DATASET EXTRACT:
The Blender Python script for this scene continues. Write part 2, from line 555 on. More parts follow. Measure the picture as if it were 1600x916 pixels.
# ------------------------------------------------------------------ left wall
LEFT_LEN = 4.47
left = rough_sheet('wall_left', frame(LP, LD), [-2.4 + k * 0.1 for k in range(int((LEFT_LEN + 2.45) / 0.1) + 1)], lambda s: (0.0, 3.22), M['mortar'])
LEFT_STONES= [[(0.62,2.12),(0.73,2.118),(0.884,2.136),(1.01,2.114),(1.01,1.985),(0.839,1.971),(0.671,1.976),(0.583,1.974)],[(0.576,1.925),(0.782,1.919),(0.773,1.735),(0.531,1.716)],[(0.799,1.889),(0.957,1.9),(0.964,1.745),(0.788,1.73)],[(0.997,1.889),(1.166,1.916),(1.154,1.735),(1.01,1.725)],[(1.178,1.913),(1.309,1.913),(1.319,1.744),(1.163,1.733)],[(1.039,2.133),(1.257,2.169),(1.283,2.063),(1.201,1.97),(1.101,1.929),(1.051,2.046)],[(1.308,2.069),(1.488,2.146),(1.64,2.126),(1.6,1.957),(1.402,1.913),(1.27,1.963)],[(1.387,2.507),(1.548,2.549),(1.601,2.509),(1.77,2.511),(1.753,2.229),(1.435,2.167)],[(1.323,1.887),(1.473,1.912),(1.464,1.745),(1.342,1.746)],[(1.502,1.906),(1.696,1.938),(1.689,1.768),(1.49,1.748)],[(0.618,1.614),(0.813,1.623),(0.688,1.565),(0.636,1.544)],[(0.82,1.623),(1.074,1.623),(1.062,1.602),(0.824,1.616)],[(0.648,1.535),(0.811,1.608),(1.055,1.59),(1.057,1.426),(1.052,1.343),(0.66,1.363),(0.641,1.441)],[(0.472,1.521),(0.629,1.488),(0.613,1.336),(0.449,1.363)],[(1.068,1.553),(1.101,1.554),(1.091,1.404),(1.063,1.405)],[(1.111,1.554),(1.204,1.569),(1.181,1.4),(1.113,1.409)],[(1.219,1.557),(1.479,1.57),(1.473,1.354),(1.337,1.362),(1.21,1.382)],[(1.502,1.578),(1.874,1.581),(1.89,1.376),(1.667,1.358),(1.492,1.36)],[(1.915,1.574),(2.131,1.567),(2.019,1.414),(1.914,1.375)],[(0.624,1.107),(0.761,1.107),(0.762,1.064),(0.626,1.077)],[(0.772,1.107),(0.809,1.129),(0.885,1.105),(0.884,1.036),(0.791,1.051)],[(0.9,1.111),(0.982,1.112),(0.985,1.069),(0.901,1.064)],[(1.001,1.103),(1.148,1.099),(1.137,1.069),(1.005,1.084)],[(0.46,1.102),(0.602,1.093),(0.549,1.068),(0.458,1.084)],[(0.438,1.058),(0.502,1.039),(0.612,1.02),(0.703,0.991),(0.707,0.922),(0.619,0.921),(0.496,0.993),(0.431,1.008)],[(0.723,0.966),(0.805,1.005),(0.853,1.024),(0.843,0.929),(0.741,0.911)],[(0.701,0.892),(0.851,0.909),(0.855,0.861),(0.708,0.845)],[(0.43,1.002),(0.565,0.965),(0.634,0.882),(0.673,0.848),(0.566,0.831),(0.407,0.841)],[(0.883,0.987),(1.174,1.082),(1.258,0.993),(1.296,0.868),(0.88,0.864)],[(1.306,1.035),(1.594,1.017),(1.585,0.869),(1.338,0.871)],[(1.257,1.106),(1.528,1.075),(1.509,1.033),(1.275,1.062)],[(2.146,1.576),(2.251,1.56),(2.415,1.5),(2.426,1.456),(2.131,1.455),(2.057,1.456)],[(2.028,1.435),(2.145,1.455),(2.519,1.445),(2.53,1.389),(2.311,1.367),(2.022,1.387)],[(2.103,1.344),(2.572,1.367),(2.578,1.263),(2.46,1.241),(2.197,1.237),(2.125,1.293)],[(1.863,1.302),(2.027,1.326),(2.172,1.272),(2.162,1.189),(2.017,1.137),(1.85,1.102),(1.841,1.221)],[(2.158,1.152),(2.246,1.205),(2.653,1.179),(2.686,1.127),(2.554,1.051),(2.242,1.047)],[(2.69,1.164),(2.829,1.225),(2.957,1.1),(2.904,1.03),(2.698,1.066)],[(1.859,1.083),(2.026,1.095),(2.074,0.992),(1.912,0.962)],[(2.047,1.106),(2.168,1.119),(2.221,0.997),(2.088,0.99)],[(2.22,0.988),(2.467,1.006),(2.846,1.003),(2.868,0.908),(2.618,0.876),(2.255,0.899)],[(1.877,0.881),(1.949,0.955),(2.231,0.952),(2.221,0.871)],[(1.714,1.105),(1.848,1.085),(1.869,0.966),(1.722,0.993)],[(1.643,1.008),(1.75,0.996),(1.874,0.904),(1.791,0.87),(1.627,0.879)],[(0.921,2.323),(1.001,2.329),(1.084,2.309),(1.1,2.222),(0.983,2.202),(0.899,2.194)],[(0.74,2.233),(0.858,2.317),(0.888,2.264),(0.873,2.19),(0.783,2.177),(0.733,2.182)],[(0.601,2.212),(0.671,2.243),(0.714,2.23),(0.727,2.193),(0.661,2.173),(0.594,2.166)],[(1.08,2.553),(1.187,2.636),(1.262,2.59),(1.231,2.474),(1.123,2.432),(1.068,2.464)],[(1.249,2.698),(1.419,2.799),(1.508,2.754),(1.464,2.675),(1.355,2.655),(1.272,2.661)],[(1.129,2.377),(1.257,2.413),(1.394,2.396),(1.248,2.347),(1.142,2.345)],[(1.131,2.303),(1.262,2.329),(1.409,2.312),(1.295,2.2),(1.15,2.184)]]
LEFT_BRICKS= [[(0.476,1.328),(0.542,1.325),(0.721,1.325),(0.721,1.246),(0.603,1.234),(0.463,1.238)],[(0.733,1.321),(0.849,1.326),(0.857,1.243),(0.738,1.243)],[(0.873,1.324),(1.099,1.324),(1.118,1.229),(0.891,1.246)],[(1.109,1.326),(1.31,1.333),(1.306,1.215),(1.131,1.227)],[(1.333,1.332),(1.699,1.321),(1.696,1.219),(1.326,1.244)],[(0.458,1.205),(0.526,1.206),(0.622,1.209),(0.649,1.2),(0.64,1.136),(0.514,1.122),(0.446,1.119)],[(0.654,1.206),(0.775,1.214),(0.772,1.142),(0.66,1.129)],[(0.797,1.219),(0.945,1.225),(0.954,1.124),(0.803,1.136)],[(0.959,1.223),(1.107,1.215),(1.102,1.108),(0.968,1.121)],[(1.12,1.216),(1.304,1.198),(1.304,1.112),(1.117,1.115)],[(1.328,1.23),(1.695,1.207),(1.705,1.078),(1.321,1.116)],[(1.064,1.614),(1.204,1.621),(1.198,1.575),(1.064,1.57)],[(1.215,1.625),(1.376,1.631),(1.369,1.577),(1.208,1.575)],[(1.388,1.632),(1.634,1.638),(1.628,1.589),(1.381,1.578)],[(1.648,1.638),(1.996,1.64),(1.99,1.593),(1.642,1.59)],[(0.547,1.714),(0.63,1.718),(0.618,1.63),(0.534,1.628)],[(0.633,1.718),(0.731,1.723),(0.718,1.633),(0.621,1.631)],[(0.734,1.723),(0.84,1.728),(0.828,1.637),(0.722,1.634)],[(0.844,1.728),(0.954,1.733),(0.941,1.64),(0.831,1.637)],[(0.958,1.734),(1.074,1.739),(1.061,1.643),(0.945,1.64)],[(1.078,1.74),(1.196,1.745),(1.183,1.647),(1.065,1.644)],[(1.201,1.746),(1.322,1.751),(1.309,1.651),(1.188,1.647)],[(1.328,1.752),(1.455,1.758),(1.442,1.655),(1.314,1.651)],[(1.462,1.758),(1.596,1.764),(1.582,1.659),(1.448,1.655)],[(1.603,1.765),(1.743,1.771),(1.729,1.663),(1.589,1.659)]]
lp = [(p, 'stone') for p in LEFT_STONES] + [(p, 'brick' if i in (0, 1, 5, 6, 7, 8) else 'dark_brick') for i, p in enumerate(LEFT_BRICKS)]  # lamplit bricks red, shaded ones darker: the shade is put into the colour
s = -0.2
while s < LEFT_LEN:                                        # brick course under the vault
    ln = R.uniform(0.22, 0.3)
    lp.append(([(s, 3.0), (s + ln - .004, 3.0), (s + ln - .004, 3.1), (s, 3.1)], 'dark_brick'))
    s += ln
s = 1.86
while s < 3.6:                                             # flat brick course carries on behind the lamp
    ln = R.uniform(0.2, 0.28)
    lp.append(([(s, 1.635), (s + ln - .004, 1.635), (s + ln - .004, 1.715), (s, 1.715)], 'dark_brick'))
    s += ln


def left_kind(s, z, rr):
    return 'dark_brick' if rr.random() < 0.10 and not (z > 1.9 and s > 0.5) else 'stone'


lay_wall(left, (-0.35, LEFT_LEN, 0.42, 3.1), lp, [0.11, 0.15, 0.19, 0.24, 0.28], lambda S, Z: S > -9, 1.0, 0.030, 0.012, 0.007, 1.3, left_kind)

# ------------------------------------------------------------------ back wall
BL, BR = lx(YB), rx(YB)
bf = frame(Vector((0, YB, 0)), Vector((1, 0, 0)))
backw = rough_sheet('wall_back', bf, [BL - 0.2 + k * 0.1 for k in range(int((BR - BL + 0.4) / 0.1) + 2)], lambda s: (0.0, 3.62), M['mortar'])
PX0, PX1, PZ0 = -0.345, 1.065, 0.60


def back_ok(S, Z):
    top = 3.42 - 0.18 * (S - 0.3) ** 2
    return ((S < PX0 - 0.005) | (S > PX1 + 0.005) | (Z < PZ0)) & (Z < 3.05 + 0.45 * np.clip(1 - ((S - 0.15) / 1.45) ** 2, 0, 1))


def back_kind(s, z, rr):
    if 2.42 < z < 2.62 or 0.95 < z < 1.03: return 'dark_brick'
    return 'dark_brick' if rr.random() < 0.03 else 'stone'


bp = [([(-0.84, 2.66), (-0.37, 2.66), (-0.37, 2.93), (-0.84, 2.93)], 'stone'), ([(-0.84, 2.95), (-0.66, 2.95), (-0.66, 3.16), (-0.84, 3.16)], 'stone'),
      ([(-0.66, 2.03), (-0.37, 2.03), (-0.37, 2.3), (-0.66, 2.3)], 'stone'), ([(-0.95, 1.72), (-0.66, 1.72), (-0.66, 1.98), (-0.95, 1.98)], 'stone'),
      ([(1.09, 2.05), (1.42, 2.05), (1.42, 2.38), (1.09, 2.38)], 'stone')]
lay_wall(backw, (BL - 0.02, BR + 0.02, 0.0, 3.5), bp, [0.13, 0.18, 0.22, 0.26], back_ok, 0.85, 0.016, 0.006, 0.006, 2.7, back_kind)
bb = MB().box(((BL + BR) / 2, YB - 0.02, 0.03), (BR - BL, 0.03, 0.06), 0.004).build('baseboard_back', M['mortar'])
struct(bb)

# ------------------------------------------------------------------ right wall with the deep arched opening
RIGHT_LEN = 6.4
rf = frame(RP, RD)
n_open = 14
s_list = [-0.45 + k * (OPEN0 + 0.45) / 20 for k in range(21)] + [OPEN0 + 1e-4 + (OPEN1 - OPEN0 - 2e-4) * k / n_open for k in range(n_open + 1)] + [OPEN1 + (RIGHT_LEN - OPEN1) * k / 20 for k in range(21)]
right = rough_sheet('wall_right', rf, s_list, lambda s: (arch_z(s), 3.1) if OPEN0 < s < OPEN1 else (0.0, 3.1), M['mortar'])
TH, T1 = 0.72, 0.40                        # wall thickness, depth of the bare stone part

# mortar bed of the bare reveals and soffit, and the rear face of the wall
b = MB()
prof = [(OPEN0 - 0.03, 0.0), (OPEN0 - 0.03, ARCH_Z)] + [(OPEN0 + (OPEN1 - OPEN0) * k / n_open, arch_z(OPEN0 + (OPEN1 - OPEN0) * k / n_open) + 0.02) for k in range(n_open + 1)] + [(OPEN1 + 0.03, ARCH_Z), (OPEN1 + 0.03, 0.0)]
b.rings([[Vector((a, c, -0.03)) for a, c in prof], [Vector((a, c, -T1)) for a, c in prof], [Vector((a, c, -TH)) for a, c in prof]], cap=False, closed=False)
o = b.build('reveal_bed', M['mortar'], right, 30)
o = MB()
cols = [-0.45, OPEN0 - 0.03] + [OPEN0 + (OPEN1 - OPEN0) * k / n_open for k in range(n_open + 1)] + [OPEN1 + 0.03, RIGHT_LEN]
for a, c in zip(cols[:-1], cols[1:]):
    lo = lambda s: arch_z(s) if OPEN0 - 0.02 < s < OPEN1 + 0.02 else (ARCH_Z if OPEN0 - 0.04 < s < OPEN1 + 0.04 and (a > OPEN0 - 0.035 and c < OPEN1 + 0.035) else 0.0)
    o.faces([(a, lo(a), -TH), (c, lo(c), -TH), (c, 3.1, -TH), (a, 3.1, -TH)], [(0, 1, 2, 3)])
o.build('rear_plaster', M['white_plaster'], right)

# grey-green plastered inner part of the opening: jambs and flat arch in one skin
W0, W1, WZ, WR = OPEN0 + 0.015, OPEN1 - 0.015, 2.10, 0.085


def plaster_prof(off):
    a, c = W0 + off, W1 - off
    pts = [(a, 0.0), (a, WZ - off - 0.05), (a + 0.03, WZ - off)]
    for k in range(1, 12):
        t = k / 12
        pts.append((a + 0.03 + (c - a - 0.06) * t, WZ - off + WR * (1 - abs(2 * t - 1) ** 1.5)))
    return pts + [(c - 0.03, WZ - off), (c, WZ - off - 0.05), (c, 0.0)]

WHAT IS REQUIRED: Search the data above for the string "part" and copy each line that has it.

EXERCISE RESULT:
The Blender Python script for this scene continues. Write part 2, from line 555 on. More parts follow. Measure the picture as if it were 1600x916 pixels.
TH, T1 = 0.72, 0.40                        # wall thickness, depth of the bare stone part
# grey-green plastered inner part of the opening: jambs and flat arch in one skin